Examples of Cizhou ewers with similar decoration include one in the Tokyo National Museum, which is illustrated in Song Ceramics, Tokyo, 1999, p. 126, no. 87. A fragment of a vessel decorated in this style was found in 1962 at a kiln site at Quhezhen, Dengfengxian, Henan province, exhibited in Kiln Sites of Ancient China - Recent Finds of Pottery and Porcelain, Oriental Ceramic Society, London, 1980, p. 155, no. 389. Cizhou wares bearing this distinctive style of floral motif, deeply cut through the white slip on the surface of the vessel using the sgraffiato technique to reveal the buff-coloured clay beneath, tend to be attributed to this kiln site, which was active from the Tang to the Yuan dynasty, and reached its peak of production during the Song dynasty. Interestingly a very similar floral scroll incised in simple lines through the white slip using a fine point can be seen on a Northern Song dynasty pillow excavated in 1989 at the Qingliangsi kiln site at Baofeng, Henan Province. It is illustrated in Ceramic Finds from Henan, University Museum and Art Gallery, University of Hong Kong, 1997, p. 83, pl. 54. Qingliangsi was also the site of imperial Ru ware production in the latter years of the Northern Song dynasty.
A large Cizhou vase decorated with a similar stylised floral scroll is in the collection of the Freer Gallery of Art, illustrated by G. Hasebe in Sekai toji zenshu - 12 - Song, Tokyo, 1977, pp. 110-11, no. 109. Another comparable Cizhou vase shape is in the collection of the Museum of Fine Arts, Boston, illustrated in Oriental Ceramics, The World's Great Collections, vol. 10, Tokyo, New York, San Francisco, 1980, colour pl. 11. Other Cizhou vases with similar designs to the current lot include one in the Indianapolis Museum of Art, illustrated by Y. Mino and J. Robinson in Beauty and Tranquility: The Eli Lilly Collection of Chinese Art, Indianapolis Museum of Art, 1983, pp. 186-7, no. 67, another sold in Hong Kong in May 1989 from the British Rail Pension Fund, and another in the Minneapolis Museum of Art, illustrated by Y. Mino in Freedom of Clay and Brush through Seven Centuries in Northern China: Tz'u-chou Type Wares, 960-1600 A.D., Indiana University Press, 1980, p. 42, fig. 16.
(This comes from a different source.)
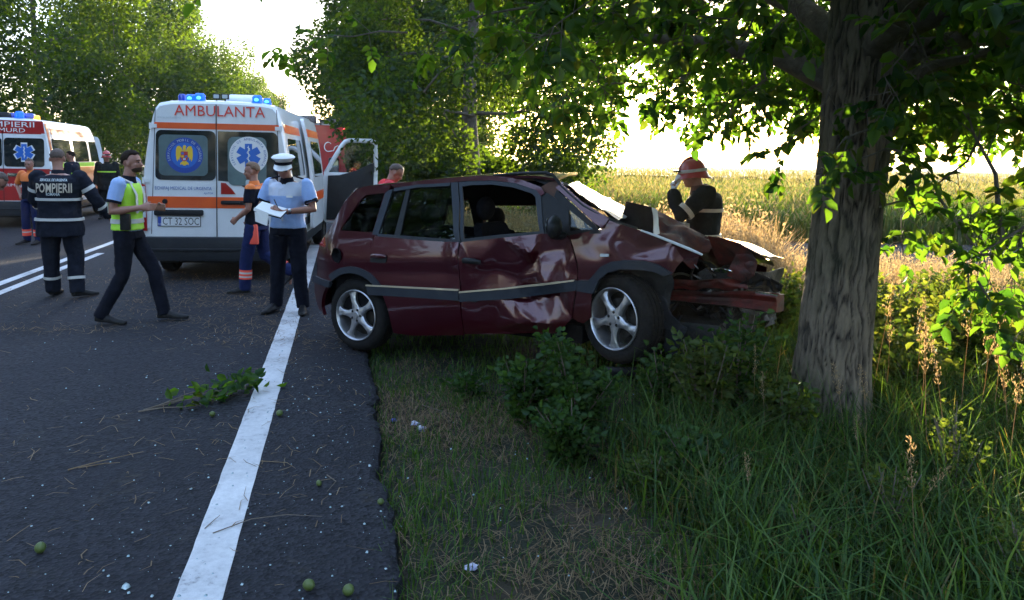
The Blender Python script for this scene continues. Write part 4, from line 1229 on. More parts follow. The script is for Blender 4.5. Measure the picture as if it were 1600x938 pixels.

The style of floral scroll on the current Cizhou vase, which is characterized by flower heads with narrow sharply cut petals, also appears on early Northern Song ceramics from kilns which were patronized by the court. It can be seen, for example, on the shoulder of a Ding ware vase excavated in 1969 from the so-called 'underground palace' of a pagoda at the Jingzhongyuan Temple at Dingzhou, Hebei province, illustrated in Treasures from the Underground Palaces - Excavated Treasures from Northern Song Pagodas, Dingzhou, Hebei Province, China, Idemitsu Museum of Arts, Japan, 1997, no. 88. Along with other treasures, this Ding vase was sealed into the base of the pagoda when it was built in AD 995. A similar floral scroll also appears on a Yaozhou celadon ewer in the collection of the Asian Art Museum in San Francisco, illustrated by G. Hasebe in op.cit., pl. 187. It is a style of floral decoration that appears to have found particular favour in the early part of the Northern Song dynasty.
Also compare the present lot to a very similarly decorated Cizhou vase sold in our New York rooms, 19 March 2009, lot 508.